- **Stated exercise**
Omit all pictures, then retype the data exactly as given.
* Begin Provided material *
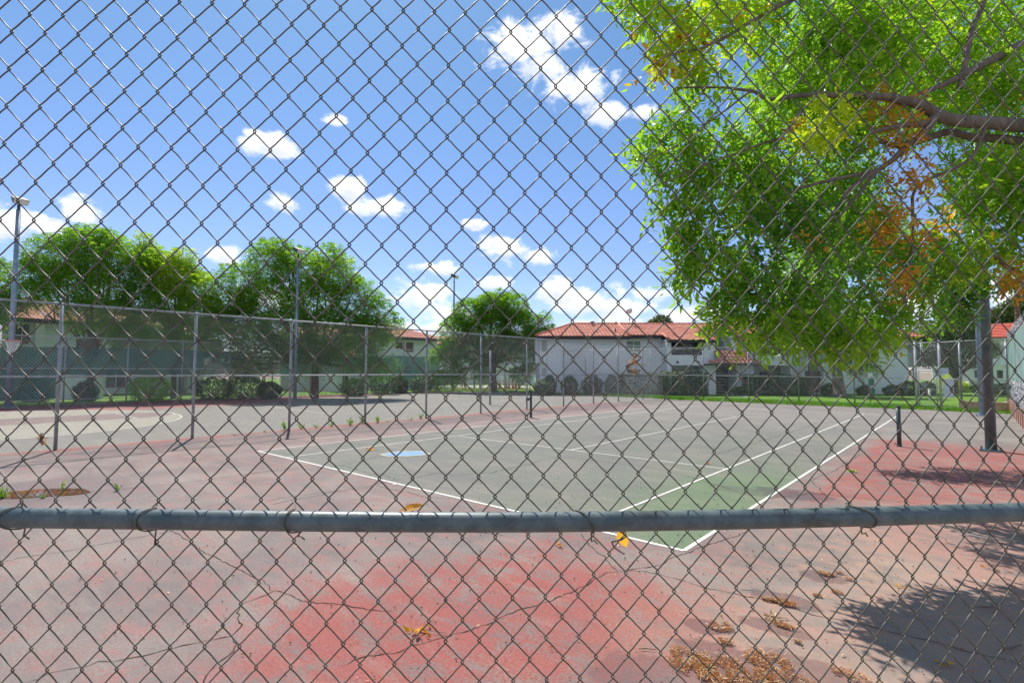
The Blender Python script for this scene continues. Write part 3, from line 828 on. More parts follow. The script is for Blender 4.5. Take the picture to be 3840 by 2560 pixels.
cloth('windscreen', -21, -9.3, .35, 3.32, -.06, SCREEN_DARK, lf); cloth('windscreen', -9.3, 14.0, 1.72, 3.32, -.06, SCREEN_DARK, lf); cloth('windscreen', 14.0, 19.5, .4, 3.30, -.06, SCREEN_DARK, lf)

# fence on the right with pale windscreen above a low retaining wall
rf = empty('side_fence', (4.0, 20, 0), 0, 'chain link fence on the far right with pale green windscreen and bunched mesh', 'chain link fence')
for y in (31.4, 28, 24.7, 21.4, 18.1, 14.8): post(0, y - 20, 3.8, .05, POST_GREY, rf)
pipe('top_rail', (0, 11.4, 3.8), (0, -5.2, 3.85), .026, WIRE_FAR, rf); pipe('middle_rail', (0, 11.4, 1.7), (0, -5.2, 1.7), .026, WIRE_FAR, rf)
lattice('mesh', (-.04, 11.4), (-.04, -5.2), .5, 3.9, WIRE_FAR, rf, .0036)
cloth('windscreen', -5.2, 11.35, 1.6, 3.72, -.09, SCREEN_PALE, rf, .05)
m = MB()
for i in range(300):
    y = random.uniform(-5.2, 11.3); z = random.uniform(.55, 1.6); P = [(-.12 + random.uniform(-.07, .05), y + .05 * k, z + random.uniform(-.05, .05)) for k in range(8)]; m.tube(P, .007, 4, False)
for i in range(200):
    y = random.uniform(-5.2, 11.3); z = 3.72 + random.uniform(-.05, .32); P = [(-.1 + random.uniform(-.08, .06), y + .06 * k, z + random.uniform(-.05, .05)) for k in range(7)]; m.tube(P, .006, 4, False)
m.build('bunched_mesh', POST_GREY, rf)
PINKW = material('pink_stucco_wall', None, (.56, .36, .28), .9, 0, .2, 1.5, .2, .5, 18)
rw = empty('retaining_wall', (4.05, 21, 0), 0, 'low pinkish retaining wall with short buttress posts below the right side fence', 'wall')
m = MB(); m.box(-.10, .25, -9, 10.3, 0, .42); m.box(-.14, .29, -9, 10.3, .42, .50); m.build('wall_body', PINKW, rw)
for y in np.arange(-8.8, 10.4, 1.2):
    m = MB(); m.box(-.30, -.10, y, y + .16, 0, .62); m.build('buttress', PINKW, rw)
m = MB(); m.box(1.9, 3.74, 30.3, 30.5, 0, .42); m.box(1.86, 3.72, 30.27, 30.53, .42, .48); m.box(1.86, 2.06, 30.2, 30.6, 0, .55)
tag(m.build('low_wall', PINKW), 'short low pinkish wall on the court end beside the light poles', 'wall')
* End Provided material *
- **The reply**
The Blender Python script for this scene continues. Write part 3, from line 828 on. More parts follow. The script is for Blender 4.5. Take the picture to be 3840 by 2560 pixels.
cloth('windscreen', -21, -9.3, .35, 3.32, -.06, SCREEN_DARK, lf); cloth('windscreen', -9.3, 14.0, 1.72, 3.32, -.06, SCREEN_DARK, lf); cloth('windscreen', 14.0, 19.5, .4, 3.30, -.06, SCREEN_DARK, lf)

# fence on the right with pale windscreen above a low retaining wall
rf = empty('side_fence', (4.0, 20, 0), 0, 'chain link fence on the far right with pale green windscreen and bunched mesh', 'chain link fence')
for y in (31.4, 28, 24.7, 21.4, 18.1, 14.8): post(0, y - 20, 3.8, .05, POST_GREY, rf)
pipe('top_rail', (0, 11.4, 3.8), (0, -5.2, 3.85), .026, WIRE_FAR, rf); pipe('middle_rail', (0, 11.4, 1.7), (0, -5.2, 1.7), .026, WIRE_FAR, rf)
lattice('mesh', (-.04, 11.4), (-.04, -5.2), .5, 3.9, WIRE_FAR, rf, .0036)
cloth('windscreen', -5.2, 11.35, 1.6, 3.72, -.09, SCREEN_PALE, rf, .05)
m = MB()
for i in range(300):
    y = random.uniform(-5.2, 11.3); z = random.uniform(.55, 1.6); P = [(-.12 + random.uniform(-.07, .05), y + .05 * k, z + random.uniform(-.05, .05)) for k in range(8)]; m.tube(P, .007, 4, False)
for i in range(200):
    y = random.uniform(-5.2, 11.3); z = 3.72 + random.uniform(-.05, .32); P = [(-.1 + random.uniform(-.08, .06), y + .06 * k, z + random.uniform(-.05, .05)) for k in range(7)]; m.tube(P, .006, 4, False)
m.build('bunched_mesh', POST_GREY, rf)
PINKW = material('pink_stucco_wall', None, (.56, .36, .28), .9, 0, .2, 1.5, .2, .5, 18)
rw = empty('retaining_wall', (4.05, 21, 0), 0, 'low pinkish retaining wall with short buttress posts below the right side fence', 'wall')
m = MB(); m.box(-.10, .25, -9, 10.3, 0, .42); m.box(-.14, .29, -9, 10.3, .42, .50); m.build('wall_body', PINKW, rw)
for y in np.arange(-8.8, 10.4, 1.2):
    m = MB(); m.box(-.30, -.10, y, y + .16, 0, .62); m.build('buttress', PINKW, rw)
m = MB(); m.box(1.9, 3.74, 30.3, 30.5, 0, .42); m.box(1.86, 3.72, 30.27, 30.53, .42, .48); m.box(1.86, 2.06, 30.2, 30.6, 0, .55)
tag(m.build('low_wall', PINKW), 'short low pinkish wall on the court end beside the light poles', 'wall')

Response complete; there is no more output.